Nada detuvo el objetivo de los Estados Unidos. Truman que asumió la Presidencia a la muerte de Roosvelt, y que había tomado esta decisión, antes había lanzado una proclama al Japón, junto con los líderes del Reino Unido, China y la Unión Soviética —la Declaración de Potsdam del 2 de agosto de 1945—, pidiendo al emperador Hiroito la rendición incondicional.

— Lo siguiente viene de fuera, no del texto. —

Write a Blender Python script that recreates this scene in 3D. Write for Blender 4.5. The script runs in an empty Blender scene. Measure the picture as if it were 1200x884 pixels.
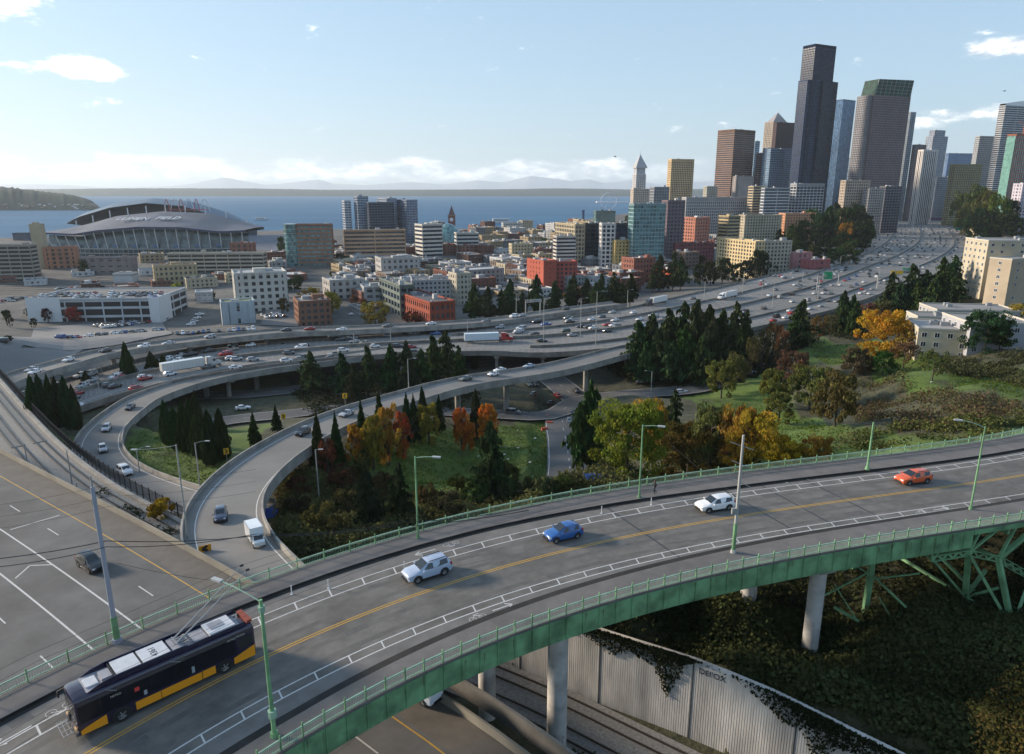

La negativa del imperio del Sol Naciente apresuró los lanzamientos nucleares que nunca más se han vuelto a realizar en el mundo. Este hecho, junto al ataque de Manchuria el 8 de agosto por las fuerzas rusas que superaban el millón y medio de soldados, llevó a que Japón anunciara su rendición total, lo que recién se hizo el 2 de siembre siguiente a bordo del acorazado Missouri y ante el general Mc Arthur.

Este nefasto episodio, que ha quedado en el registro de la historia, nunca más debe producirse.